Semiconductor companies need to fine-tune their approach to the consumer electronics (CE) market by building much more collaborative, innovative and comprehensive relationships with these companies. This will involve effectively understanding and addressing the distinct and evolving business models of CE firms.

But to achieve these interrelated goals, semiconductor companies need to overcome various obstacles. One is that they tend to be myopic, selling chips to device manufacturers without learning more about what's really driving the CE industry. The rather straightforward market transaction — providing chips for placement on circuit boards and then housing them in a gaggle of devices — is well-defined. In itself, however, it is no longer among the most innovative and forward-looking CE market opportunities. Finding new and creative intersection and connection points of the semiconductor and CE markets are much bigger opportunities. These include:

  • Landing a seat at the table with top executives — Semiconductor professionals need to be much more deeply involved in strategic industry, technology roadmap, capabilities and standards discussions among various ecosystem players. This access and participation will help them generate new ideas and develop better insights about how their semiconductor companies can sell more chips. No doubt, millions, perhaps hundreds of millions, of more chips are going to be needed during the next few years. The question is what kinds of devices, at what performance levels, in what portion of the network, in what quantities, and within what time frame? By leveraging creativity, persistence and access to much more cutting-edge information and major industry executives, the financial payoff has the potential to be big.
  • Managing risk — Once chips are designed into CE devices, semiconductor players need to do a better job of managing risk. If they decide they want to target all of their chips, software and hardware toward one CE platform, they need the design to be as open and interoperable with as many devices and as much content as possible. More connectivity can mean more chip sales. And they need to think ahead about ways to help confirm that once they get designed in, they don't get designed out soon thereafter in the next generation of products. From a product cost management perspective, it may be wise to decide to buy various parts of the overall reference design from other companies rather than pay capital expenses to produce them themselves.
  • Taking a bundling/platform approach — Semiconductor companies need to develop and use a new, highly integrated and bundled platform-based R&D model; help confirm that the technology platform protocol stack blends hardware and software that can be reused for various CE applications, thereby lowering product development costs and accelerating time-to-market deliveries. This also helps confirm that the bundled platform can be scaled, meaning it can be used as the underlying technology for current and future CE devices — avoiding "reinvent the wheel" inefficiencies. Product innovation models must be accelerated and deliberate for R&D spending to result in a greater number of breakthroughs, as well as provide well-defined boundaries within early concept and product designs.
  • Enabling interoperability and more collaboration — These companies should enable interoperability throughout the CE ecosystem. This entails facilitating the market creation of collaborative and bundled, standards-based product reference designs. Also key for semiconductor business models are backwards-compatible migration paths and embedded software for standards-driven interfaces.

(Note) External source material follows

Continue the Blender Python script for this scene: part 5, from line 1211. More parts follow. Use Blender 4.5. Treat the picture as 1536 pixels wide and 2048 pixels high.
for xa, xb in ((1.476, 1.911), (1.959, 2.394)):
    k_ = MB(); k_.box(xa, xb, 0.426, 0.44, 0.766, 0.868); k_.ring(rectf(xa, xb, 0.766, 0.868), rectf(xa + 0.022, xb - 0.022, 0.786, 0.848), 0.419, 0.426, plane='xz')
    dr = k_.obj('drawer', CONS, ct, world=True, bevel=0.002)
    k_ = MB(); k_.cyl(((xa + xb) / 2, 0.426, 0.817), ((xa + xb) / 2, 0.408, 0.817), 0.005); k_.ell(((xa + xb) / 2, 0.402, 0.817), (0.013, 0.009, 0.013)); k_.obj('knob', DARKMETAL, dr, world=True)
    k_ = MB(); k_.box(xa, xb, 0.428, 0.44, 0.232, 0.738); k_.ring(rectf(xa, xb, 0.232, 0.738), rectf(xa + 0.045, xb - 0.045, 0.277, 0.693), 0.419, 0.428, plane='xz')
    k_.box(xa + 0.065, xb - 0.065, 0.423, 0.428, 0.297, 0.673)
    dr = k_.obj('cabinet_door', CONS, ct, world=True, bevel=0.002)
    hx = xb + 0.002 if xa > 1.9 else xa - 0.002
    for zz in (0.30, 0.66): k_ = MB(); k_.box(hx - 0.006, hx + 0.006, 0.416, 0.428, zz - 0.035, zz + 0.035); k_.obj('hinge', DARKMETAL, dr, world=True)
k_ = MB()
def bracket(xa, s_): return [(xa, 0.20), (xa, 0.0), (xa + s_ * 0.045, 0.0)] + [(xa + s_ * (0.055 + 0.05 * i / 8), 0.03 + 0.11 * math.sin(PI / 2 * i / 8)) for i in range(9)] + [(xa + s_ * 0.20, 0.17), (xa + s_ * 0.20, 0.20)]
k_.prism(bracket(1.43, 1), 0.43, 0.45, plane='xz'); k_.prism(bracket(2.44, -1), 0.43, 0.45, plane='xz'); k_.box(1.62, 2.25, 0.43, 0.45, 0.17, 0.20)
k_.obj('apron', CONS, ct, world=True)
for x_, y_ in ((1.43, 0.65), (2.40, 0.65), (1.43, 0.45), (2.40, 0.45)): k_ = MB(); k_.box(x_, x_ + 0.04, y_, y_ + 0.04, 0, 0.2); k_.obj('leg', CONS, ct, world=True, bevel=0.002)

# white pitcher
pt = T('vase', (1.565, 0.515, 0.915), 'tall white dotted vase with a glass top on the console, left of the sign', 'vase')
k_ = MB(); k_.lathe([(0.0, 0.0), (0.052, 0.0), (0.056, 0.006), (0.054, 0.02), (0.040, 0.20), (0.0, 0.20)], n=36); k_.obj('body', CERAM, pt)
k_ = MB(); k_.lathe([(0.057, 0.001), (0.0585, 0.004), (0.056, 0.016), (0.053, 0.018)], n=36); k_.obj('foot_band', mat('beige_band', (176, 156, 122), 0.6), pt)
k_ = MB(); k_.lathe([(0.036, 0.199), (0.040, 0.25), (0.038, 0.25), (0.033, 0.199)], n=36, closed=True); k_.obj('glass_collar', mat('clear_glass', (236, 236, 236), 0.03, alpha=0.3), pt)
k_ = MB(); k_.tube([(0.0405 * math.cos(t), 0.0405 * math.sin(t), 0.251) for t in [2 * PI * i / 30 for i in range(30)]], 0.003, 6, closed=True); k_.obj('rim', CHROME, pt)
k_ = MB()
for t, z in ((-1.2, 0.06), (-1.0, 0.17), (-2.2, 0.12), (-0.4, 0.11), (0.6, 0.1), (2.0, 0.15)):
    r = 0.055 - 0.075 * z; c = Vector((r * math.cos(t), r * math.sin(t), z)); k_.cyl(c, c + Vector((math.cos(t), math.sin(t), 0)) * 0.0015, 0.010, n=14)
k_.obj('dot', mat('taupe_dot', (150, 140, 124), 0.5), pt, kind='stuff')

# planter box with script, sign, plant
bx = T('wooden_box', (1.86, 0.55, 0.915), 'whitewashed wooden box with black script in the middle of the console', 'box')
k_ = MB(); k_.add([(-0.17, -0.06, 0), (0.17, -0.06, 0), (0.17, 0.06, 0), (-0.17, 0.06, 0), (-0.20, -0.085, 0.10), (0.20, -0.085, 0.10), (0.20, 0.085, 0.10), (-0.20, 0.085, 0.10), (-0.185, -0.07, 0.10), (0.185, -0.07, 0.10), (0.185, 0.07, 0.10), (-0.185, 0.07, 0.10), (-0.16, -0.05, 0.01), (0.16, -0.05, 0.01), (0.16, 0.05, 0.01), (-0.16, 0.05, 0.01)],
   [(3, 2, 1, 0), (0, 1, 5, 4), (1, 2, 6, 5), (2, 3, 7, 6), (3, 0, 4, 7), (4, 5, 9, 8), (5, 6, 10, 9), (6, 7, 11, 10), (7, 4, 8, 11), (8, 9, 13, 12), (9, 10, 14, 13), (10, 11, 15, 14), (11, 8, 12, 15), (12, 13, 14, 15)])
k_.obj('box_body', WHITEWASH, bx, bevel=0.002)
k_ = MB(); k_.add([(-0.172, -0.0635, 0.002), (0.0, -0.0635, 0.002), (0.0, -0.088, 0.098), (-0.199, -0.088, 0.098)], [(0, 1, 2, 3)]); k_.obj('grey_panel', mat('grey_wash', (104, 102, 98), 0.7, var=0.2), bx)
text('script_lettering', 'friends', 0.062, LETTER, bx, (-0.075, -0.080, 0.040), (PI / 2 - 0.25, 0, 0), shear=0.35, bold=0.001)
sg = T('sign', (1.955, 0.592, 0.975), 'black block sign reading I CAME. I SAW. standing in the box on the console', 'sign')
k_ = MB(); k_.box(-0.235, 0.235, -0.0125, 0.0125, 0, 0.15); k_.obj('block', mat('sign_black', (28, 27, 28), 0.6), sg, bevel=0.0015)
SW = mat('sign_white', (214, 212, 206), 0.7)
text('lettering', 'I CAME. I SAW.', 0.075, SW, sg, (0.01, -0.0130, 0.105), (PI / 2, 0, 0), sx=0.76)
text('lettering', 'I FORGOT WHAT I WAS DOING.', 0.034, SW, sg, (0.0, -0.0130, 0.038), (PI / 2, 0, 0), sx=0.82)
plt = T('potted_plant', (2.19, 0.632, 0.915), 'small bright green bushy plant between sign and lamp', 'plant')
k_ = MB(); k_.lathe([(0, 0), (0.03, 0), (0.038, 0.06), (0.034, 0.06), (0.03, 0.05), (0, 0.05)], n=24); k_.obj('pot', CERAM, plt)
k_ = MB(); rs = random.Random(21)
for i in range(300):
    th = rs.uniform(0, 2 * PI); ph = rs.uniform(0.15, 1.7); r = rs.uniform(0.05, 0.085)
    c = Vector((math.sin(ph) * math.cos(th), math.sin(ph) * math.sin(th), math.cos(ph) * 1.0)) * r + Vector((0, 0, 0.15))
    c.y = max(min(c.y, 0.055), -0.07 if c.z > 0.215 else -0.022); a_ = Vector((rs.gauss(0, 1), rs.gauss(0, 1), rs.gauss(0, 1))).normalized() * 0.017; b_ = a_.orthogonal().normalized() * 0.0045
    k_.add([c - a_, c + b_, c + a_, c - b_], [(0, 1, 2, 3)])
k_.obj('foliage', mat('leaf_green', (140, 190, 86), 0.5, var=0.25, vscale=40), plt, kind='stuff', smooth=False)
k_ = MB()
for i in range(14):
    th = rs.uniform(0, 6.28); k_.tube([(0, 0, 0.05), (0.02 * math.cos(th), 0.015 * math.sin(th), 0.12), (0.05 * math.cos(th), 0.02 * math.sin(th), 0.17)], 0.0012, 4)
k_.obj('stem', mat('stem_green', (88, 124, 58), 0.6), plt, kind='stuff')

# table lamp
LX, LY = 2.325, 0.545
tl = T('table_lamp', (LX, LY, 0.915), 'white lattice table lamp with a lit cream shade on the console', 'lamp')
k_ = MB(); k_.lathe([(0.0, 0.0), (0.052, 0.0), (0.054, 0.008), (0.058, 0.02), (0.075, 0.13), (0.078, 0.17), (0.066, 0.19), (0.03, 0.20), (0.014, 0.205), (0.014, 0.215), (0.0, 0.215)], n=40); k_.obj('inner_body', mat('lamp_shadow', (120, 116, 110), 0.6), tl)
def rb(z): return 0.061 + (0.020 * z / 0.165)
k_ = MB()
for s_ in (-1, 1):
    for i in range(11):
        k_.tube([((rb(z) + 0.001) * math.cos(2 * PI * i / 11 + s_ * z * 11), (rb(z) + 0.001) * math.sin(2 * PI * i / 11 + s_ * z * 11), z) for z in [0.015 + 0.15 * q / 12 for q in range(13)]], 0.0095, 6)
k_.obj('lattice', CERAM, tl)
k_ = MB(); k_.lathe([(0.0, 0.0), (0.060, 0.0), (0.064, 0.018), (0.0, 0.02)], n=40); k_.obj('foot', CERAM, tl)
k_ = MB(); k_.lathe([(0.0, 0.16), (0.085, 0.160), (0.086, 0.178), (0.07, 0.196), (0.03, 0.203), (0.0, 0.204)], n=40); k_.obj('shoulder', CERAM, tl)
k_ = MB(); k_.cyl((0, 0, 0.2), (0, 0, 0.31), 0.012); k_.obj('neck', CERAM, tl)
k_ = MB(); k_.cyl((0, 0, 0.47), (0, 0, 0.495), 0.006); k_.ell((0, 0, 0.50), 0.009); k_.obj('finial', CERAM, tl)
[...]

To capitalize on these multiple opportunities, it is key to understand that a silicon and CE combined platform consists of much more than a chip and circuit board. It also consists of a shared silicon architecture; a shared operating system; digital TVs, cell phones and PC interoperability; shared application programming interfaces (software); user and interface tools; media interoperability; digital content and subscription services; original equipment manufacturer brands; user interface and platform software; ergonomic designs; and product innovations.

The CE industry is changing, so the semiconductor industry must change with it. It's time for an open-minded, fresh and enlightened approach to make both industries more successful.